This Company Builds Stylish, Sustainable Bento-Inspired Homes for Your Backyard

Latest mini-dwelling company specializes in sustainable style in a kit.
Bento Homes
photos: david croxford 

 

Think of it as a stylish bento box you might build in your backyard for a relative or renter to live in.

 

That’s the concept behind a new company offering to sell Honolulu homeowners customizable kit homes that qualify as accessory dwelling units, or ADUs.

 

Several months ago, Bento Homes took over the Kaka‘ako space once known as Kaka‘ako Agora and began building a model home that strives to be sleek, stylish and sustainable.

 

Justin Koziol
Justin Koziol

The New York-based Bento Box launched Bento Homes in Hawai‘i and linked up with local partners. Bento Homes chief operating officer Justin Koziol, who lived in Honolulu as a teen, says he’s commuting between here, Brooklyn and Nashville working on various projects for the family-owned companies.

 

“It’s a young, fun brand,” Koziol says. In 2015, the city approved the units on qualified properties. “With both housing and land in short supply here, dwelling units like ours offer real solutions for homeowners who want to add value to their property,” he says.

 

The 400-square-foot one-bedroom model unit includes a Murphy bed, a kitchen with a wall of cabinets, Bosch appliances including a full-size washer-dryer, exterior panels that can roll away, lots of built-in storage, even a mini wine fridge.

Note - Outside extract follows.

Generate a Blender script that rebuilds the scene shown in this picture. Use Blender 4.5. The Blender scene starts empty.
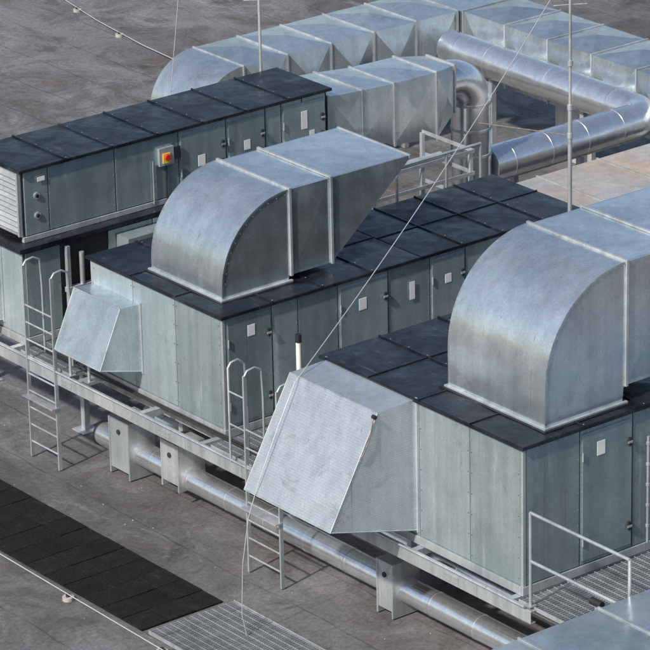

All this style varies with price, of course. The model unit would sell for about $200,000, Koziol says, with high-grade bamboo exterior and interior treatments, movable track-mounted large flat-screen TV, the barbecue on the back porch—basically, the best of everything.

 

A one-bedroom 400-square-foot unit without all the upgrades would come in closer to $130,000 to $140,000, Koziol says.

 

Although other companies here offer kit homes, Koziol thinks there’s a market for the sleek, smart design Bento Homes offers, especially for people who want to build something as attractive as the home they already own.

 

(For example, Hardware Hawai‘i’s Hal Levy says the company sells ADU home kits that start at $22,000 for a 400-square-foot model up to $46,000 for a two-bedroom, one-and-a-half-bath, 800-square-foot model for materials alone. Contractors charge an additional labor fee to build the units: about $225 to $275 for each square foot, he says.)

  Bento Homes

 

“We basically do everything,” Koziol says, including site survey to determine if the property qualifies, feasibility study for a $500 fee, and designing, permitting and construction. He estimates the process takes about six months.

 

Sales manager Sai Weiss, who grew up in Puna’s Paradise Park on Hawai‘i Island, also sees potential in people building the homes in more remote areas where they could be off the grid.

 

Local architect Edward Sheehan says he sees the project as a way to match a skilled team to a homeowner. “It’s a pretty arduous process for a small project,” especially with permitting, hiring contractors and even adding solar power. “Nobody wants to hire an architect for such a small project,” Sheehan adds. This project allows them to get something designed faster, at a lower cost, he says.